• _Written problem_: The listing below contains a span that opens with the line containing "Generate a Blender" and closes with the line containing "PX0, PY0 = 240.0, 304.0 + F * math.tan(PITCH)". Return that span exactly.

>>>>>

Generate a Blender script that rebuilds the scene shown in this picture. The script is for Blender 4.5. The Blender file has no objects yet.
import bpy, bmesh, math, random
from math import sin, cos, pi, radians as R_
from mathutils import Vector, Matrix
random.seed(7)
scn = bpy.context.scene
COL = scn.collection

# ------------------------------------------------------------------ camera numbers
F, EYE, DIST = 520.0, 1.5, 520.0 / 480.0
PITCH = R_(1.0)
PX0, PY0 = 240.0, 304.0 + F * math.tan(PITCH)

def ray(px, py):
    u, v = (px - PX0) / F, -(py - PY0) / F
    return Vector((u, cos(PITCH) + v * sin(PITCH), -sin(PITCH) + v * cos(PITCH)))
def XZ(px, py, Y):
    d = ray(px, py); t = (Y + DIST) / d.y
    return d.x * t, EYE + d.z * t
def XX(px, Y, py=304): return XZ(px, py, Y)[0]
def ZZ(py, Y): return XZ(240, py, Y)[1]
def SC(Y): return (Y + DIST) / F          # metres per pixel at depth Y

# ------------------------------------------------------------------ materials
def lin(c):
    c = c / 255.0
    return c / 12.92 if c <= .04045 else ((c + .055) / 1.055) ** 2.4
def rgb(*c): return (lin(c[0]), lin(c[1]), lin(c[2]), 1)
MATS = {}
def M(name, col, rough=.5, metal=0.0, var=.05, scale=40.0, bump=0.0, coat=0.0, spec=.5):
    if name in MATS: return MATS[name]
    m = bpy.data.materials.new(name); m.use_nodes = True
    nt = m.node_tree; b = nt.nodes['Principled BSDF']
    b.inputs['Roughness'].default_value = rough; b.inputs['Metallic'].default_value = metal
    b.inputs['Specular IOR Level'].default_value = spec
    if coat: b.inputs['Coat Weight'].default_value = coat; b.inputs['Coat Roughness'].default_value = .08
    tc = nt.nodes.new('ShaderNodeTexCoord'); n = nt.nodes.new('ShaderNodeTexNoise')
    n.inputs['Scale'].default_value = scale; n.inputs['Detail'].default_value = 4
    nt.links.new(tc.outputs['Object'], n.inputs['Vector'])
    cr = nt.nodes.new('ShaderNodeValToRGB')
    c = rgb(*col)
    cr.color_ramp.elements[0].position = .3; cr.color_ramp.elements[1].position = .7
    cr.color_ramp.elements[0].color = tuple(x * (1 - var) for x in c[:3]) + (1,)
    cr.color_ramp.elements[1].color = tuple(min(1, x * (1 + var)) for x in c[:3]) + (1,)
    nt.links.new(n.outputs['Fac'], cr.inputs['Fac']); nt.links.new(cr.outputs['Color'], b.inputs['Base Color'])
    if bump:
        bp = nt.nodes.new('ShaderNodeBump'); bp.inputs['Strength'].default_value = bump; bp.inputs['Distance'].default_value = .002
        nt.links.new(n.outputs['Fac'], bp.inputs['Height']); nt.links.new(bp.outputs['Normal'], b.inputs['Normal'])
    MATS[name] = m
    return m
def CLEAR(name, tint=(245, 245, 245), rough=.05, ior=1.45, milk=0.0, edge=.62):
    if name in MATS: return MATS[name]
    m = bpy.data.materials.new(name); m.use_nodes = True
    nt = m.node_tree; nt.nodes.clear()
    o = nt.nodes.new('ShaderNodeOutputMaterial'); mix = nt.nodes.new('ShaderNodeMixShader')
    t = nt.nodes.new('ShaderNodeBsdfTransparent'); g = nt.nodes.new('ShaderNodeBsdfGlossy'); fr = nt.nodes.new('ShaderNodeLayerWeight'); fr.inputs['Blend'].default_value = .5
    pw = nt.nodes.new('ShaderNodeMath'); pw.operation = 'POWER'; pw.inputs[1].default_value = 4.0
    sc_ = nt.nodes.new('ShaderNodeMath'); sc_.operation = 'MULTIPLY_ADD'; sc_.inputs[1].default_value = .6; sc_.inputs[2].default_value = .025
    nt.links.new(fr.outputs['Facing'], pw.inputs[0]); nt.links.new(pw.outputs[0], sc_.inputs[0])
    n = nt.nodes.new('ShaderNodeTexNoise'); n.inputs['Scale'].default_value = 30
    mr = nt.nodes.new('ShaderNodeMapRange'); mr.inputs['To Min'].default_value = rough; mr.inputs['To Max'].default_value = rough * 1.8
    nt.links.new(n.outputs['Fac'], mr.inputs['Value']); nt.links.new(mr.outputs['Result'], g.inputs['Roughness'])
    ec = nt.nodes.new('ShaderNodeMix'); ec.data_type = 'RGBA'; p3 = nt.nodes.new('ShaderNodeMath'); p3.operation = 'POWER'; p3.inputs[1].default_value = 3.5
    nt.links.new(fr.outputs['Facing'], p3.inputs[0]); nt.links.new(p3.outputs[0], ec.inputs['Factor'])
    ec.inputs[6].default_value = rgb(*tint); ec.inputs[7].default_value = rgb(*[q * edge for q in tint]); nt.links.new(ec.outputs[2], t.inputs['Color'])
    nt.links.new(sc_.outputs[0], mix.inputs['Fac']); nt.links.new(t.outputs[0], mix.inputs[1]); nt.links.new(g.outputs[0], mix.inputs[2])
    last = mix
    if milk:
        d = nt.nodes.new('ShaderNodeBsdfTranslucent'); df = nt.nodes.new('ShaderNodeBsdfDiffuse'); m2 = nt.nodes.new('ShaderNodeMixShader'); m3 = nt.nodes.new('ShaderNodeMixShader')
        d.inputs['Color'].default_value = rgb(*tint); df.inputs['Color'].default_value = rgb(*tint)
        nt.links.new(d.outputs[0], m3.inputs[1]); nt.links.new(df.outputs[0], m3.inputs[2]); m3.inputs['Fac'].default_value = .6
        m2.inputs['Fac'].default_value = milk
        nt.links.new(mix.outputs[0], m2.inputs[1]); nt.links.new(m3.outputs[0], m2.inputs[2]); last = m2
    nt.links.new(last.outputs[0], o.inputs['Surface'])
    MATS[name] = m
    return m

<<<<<
>>>>>

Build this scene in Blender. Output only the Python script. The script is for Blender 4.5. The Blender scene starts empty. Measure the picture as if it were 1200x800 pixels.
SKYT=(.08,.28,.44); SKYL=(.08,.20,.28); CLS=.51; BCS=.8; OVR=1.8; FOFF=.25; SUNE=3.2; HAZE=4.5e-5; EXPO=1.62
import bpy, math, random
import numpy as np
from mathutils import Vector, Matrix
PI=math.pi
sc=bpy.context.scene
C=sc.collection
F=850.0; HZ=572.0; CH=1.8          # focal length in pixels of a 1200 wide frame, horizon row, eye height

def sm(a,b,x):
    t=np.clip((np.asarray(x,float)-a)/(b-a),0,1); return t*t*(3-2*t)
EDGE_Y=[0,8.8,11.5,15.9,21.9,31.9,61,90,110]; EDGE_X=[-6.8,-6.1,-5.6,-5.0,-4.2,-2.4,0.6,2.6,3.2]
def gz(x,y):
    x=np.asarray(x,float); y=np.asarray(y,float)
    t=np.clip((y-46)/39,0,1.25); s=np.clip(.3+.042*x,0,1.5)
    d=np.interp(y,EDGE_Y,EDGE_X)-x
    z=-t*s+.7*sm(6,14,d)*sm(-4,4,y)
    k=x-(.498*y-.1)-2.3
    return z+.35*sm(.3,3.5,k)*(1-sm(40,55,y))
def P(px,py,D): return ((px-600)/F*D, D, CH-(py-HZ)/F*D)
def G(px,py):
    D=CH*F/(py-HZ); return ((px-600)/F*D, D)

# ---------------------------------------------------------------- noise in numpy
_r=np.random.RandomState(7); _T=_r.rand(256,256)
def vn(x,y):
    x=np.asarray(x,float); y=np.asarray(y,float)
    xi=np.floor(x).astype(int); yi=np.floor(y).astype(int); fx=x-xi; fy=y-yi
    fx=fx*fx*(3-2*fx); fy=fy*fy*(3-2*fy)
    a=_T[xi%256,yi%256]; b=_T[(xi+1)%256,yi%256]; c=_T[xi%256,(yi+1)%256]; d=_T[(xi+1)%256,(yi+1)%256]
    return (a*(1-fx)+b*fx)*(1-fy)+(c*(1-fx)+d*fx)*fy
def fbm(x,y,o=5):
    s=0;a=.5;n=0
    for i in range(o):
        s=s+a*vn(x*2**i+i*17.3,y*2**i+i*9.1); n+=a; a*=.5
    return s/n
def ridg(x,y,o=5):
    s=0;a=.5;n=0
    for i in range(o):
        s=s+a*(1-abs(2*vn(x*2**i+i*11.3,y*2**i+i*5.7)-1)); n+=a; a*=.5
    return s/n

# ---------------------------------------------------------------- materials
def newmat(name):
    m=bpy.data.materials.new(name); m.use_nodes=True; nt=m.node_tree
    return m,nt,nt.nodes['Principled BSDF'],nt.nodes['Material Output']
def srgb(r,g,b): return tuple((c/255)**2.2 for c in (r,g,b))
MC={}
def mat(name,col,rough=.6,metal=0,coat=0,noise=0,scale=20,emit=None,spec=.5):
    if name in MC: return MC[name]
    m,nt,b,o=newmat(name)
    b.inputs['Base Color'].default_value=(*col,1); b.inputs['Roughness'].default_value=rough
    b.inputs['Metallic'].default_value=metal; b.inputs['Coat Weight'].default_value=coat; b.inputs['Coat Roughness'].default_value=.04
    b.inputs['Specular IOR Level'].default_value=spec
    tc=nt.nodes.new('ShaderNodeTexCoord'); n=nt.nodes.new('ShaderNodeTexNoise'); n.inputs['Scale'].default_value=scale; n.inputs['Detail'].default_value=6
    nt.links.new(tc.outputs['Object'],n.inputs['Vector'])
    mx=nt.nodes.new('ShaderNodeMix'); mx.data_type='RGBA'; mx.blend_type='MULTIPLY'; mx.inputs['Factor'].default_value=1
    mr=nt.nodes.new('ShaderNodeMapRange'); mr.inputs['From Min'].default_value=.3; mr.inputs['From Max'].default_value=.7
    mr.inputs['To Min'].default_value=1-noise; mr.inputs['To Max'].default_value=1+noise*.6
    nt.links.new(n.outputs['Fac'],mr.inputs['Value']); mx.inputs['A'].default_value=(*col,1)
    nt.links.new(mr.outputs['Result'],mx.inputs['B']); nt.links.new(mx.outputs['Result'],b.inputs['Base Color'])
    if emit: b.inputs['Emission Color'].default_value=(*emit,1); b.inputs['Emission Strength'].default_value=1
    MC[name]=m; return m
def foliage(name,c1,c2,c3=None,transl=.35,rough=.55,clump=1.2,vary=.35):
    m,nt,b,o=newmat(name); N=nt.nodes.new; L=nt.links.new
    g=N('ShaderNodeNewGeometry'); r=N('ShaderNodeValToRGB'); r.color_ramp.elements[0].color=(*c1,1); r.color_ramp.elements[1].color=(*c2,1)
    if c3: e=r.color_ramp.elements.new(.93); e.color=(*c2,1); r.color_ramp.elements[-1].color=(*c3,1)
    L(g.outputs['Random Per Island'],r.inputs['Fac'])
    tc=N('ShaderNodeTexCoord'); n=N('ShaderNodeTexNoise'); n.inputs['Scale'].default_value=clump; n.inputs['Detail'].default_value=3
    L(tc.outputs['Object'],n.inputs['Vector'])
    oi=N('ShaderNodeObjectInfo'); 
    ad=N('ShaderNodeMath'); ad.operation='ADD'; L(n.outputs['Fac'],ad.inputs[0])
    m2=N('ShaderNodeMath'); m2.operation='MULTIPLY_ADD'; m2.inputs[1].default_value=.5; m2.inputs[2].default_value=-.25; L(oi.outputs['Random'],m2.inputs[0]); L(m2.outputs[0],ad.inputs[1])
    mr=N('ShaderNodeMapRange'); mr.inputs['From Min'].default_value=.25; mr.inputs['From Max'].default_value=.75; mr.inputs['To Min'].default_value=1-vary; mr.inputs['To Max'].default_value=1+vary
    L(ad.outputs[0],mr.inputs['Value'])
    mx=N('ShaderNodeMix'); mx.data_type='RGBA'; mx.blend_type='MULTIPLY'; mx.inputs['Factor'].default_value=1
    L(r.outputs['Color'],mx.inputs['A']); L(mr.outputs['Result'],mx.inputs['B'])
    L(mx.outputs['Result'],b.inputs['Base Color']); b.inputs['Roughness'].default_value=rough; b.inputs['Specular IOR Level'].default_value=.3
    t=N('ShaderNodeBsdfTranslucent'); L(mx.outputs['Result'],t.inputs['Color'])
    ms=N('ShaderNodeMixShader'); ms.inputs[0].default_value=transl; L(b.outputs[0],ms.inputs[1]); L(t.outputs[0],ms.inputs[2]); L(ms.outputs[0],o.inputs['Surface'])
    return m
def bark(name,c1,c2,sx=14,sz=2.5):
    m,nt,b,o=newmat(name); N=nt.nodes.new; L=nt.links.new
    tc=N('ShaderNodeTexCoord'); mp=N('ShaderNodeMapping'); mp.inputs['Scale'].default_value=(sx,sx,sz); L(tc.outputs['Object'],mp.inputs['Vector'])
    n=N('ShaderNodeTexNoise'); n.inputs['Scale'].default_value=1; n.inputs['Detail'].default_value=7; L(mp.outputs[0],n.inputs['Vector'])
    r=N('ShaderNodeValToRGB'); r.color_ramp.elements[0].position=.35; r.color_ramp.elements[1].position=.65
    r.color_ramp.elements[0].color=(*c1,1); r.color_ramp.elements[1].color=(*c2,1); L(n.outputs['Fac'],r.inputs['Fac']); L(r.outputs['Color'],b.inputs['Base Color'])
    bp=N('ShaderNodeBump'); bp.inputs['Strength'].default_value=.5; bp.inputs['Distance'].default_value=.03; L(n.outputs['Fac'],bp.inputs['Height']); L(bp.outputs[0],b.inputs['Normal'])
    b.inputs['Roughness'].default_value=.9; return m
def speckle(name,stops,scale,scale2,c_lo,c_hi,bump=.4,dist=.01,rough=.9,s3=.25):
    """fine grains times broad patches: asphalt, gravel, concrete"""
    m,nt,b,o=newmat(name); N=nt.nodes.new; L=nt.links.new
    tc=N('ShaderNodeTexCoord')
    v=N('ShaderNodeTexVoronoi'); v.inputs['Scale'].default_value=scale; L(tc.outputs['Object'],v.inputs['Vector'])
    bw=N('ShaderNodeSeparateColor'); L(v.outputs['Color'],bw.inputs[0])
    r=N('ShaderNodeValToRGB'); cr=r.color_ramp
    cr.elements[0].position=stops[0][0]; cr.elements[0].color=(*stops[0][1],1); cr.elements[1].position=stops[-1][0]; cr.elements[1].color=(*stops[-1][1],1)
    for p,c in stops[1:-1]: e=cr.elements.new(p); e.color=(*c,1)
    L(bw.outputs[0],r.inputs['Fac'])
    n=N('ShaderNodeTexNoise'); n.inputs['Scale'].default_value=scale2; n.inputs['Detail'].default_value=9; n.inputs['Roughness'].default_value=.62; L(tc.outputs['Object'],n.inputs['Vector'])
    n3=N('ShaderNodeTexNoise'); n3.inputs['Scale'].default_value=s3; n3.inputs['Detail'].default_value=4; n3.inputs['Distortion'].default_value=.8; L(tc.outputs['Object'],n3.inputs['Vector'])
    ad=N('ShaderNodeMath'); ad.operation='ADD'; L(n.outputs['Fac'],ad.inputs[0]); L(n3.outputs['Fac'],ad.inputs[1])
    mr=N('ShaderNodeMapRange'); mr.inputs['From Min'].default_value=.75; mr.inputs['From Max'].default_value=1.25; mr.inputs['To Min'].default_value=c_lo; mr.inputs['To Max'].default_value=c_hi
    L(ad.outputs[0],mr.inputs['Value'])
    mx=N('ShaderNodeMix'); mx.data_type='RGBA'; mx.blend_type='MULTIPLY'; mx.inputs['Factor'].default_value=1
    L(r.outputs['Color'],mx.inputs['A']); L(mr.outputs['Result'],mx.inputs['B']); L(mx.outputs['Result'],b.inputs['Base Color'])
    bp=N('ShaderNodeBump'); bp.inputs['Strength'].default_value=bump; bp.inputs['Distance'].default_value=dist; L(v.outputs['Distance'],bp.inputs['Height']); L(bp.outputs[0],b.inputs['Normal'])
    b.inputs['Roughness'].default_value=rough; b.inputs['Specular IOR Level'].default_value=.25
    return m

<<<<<

• _Expected answer_:
Generate a Blender script that rebuilds the scene shown in this picture. The script is for Blender 4.5. The Blender file has no objects yet.
import bpy, bmesh, math, random
from math import sin, cos, pi, radians as R_
from mathutils import Vector, Matrix
random.seed(7)
scn = bpy.context.scene
COL = scn.collection

# ------------------------------------------------------------------ camera numbers
F, EYE, DIST = 520.0, 1.5, 520.0 / 480.0
PITCH = R_(1.0)
PX0, PY0 = 240.0, 304.0 + F * math.tan(PITCH)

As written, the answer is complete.